- _Instruction_
Copy, without any alteration, the lines from the one that includes "Write part 2" up to and including the one that includes "(.006, .0065, .0045), var=.6, scale=.3)".

- - - - -

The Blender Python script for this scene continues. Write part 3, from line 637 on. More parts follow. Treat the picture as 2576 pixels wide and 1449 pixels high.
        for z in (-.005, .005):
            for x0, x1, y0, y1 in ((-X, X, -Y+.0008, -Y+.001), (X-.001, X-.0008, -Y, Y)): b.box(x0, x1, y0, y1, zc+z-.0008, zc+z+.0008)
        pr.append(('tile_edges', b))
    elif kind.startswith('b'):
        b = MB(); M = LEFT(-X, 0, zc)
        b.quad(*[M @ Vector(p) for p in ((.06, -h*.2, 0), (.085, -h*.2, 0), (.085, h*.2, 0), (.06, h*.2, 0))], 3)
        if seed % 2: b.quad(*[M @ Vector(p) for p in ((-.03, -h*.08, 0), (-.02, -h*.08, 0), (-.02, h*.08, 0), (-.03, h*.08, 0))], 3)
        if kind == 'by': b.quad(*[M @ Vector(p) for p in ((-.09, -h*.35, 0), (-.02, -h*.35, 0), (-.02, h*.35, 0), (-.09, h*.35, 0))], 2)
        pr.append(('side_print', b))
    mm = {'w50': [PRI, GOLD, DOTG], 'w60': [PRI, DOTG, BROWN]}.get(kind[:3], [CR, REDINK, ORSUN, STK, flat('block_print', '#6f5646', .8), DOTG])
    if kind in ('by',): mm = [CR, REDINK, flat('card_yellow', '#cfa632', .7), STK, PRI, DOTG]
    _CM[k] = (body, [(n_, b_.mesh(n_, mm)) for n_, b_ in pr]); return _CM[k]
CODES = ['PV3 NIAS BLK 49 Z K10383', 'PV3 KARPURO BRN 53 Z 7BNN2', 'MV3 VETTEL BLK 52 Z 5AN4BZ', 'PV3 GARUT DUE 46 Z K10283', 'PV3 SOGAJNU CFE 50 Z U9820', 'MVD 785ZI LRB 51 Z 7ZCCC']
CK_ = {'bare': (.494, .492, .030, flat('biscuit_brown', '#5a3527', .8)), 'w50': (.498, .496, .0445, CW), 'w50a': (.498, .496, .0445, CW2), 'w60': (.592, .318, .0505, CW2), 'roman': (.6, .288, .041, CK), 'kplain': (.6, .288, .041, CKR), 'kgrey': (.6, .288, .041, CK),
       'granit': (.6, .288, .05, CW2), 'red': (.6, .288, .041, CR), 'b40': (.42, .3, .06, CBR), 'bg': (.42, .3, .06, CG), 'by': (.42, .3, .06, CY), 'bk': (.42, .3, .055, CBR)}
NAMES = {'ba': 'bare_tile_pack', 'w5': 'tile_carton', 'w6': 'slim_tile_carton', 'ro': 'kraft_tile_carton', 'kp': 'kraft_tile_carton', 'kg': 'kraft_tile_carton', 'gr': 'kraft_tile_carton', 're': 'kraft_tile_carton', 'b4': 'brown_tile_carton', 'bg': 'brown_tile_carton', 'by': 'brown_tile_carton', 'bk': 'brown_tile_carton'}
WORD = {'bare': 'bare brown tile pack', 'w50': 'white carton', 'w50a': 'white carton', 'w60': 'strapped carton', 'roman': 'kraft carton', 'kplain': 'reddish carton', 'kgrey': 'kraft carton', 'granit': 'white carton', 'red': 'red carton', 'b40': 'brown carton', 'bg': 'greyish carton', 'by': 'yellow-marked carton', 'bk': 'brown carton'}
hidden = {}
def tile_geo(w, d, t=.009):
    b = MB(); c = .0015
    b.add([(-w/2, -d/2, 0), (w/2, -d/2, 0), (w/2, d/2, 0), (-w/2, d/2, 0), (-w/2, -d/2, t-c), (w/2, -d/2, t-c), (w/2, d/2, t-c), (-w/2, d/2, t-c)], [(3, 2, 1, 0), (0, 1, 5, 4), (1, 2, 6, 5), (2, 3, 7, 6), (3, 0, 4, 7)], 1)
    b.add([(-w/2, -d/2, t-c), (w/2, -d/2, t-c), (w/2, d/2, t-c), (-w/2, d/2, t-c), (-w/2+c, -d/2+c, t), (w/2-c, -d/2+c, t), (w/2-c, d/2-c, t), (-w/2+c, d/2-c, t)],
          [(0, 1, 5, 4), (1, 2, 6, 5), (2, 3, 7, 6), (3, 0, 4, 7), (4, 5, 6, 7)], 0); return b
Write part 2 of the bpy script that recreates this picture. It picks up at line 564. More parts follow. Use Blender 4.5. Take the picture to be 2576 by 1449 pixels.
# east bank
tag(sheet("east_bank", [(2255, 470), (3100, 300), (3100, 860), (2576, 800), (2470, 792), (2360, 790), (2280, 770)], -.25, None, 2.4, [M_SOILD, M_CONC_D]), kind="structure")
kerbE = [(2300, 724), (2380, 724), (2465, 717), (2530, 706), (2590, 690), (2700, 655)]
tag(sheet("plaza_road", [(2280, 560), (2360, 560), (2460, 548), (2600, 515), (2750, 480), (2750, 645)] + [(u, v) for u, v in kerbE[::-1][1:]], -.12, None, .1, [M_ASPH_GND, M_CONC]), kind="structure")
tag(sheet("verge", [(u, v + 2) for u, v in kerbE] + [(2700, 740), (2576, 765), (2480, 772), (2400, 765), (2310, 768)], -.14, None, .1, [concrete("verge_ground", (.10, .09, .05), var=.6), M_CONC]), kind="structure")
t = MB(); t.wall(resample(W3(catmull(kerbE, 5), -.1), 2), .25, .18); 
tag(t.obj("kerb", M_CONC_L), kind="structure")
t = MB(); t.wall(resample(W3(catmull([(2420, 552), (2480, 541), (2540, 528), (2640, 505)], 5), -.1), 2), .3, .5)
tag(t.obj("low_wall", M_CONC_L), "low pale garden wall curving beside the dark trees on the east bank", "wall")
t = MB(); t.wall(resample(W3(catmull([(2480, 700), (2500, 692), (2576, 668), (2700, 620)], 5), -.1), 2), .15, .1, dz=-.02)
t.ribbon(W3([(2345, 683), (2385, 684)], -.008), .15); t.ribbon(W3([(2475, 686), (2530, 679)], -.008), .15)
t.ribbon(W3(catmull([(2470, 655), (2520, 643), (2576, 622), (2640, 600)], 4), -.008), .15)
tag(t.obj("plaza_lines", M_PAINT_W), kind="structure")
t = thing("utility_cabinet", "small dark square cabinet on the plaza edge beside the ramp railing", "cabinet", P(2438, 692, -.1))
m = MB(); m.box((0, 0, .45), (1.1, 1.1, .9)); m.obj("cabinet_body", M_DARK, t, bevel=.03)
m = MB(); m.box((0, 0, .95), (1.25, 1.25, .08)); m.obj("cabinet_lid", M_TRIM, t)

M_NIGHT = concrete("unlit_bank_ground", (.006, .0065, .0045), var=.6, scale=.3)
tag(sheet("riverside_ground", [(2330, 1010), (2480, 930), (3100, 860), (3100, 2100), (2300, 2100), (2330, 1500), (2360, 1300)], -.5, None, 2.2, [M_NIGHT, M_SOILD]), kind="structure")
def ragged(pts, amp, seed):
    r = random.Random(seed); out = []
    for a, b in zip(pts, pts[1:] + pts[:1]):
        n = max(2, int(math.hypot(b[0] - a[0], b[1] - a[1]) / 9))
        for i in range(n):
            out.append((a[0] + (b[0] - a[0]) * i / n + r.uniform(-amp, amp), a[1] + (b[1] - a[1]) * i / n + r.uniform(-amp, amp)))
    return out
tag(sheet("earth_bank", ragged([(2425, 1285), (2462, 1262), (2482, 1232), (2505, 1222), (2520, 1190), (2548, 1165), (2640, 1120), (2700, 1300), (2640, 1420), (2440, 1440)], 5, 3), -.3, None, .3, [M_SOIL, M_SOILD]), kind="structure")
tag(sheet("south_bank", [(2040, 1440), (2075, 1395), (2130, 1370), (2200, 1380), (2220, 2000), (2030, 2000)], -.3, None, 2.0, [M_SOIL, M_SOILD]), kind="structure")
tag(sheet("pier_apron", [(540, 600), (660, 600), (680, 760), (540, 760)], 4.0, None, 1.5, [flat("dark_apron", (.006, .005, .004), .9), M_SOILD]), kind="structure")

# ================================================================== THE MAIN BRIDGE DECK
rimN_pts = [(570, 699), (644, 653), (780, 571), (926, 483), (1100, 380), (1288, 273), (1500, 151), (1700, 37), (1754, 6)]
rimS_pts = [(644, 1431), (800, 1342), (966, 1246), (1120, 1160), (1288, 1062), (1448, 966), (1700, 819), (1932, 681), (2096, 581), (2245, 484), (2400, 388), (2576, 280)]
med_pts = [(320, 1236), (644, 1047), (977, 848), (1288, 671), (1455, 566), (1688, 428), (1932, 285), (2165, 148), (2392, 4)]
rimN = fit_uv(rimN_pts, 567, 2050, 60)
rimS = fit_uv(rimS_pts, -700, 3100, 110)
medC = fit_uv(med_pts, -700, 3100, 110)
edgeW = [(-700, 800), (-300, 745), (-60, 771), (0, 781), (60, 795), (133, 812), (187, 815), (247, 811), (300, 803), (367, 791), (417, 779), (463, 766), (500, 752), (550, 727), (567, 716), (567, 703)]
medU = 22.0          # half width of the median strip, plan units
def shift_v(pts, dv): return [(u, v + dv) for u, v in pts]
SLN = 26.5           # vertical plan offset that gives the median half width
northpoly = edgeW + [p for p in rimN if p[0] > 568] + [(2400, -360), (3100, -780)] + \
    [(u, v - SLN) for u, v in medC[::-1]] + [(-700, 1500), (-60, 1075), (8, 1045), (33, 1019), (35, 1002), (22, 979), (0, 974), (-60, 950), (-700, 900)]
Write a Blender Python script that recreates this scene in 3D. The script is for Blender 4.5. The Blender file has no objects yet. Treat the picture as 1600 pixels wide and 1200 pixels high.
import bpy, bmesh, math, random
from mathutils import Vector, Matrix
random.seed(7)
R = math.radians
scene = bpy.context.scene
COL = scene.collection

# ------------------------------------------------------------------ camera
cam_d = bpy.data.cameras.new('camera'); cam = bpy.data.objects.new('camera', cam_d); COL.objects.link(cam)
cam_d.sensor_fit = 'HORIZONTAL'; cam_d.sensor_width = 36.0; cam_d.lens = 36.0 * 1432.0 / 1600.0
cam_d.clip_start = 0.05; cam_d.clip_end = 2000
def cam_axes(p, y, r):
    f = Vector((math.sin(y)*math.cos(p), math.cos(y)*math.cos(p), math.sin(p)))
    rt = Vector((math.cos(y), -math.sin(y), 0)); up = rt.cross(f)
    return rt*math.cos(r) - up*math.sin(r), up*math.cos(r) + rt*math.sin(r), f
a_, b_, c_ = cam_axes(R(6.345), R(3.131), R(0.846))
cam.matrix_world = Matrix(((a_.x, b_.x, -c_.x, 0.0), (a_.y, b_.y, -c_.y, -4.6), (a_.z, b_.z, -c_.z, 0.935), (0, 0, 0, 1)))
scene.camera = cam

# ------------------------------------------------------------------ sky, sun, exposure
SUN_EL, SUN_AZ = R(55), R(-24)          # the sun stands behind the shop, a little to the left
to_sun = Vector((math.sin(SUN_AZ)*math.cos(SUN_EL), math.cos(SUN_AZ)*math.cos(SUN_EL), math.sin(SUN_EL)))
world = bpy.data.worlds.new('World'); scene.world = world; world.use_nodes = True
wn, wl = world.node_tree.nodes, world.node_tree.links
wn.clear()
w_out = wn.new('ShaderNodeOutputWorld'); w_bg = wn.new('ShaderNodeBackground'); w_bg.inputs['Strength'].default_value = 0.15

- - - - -

- _Exercise solution_
Write part 2 of the bpy script that recreates this picture. It picks up at line 564. More parts follow. Use Blender 4.5. Take the picture to be 2576 by 1449 pixels.
# east bank
tag(sheet("east_bank", [(2255, 470), (3100, 300), (3100, 860), (2576, 800), (2470, 792), (2360, 790), (2280, 770)], -.25, None, 2.4, [M_SOILD, M_CONC_D]), kind="structure")
kerbE = [(2300, 724), (2380, 724), (2465, 717), (2530, 706), (2590, 690), (2700, 655)]
tag(sheet("plaza_road", [(2280, 560), (2360, 560), (2460, 548), (2600, 515), (2750, 480), (2750, 645)] + [(u, v) for u, v in kerbE[::-1][1:]], -.12, None, .1, [M_ASPH_GND, M_CONC]), kind="structure")
tag(sheet("verge", [(u, v + 2) for u, v in kerbE] + [(2700, 740), (2576, 765), (2480, 772), (2400, 765), (2310, 768)], -.14, None, .1, [concrete("verge_ground", (.10, .09, .05), var=.6), M_CONC]), kind="structure")
t = MB(); t.wall(resample(W3(catmull(kerbE, 5), -.1), 2), .25, .18); 
tag(t.obj("kerb", M_CONC_L), kind="structure")
t = MB(); t.wall(resample(W3(catmull([(2420, 552), (2480, 541), (2540, 528), (2640, 505)], 5), -.1), 2), .3, .5)
tag(t.obj("low_wall", M_CONC_L), "low pale garden wall curving beside the dark trees on the east bank", "wall")
t = MB(); t.wall(resample(W3(catmull([(2480, 700), (2500, 692), (2576, 668), (2700, 620)], 5), -.1), 2), .15, .1, dz=-.02)
t.ribbon(W3([(2345, 683), (2385, 684)], -.008), .15); t.ribbon(W3([(2475, 686), (2530, 679)], -.008), .15)
t.ribbon(W3(catmull([(2470, 655), (2520, 643), (2576, 622), (2640, 600)], 4), -.008), .15)
tag(t.obj("plaza_lines", M_PAINT_W), kind="structure")
t = thing("utility_cabinet", "small dark square cabinet on the plaza edge beside the ramp railing", "cabinet", P(2438, 692, -.1))
m = MB(); m.box((0, 0, .45), (1.1, 1.1, .9)); m.obj("cabinet_body", M_DARK, t, bevel=.03)
m = MB(); m.box((0, 0, .95), (1.25, 1.25, .08)); m.obj("cabinet_lid", M_TRIM, t)

M_NIGHT = concrete("unlit_bank_ground", (.006, .0065, .0045), var=.6, scale=.3)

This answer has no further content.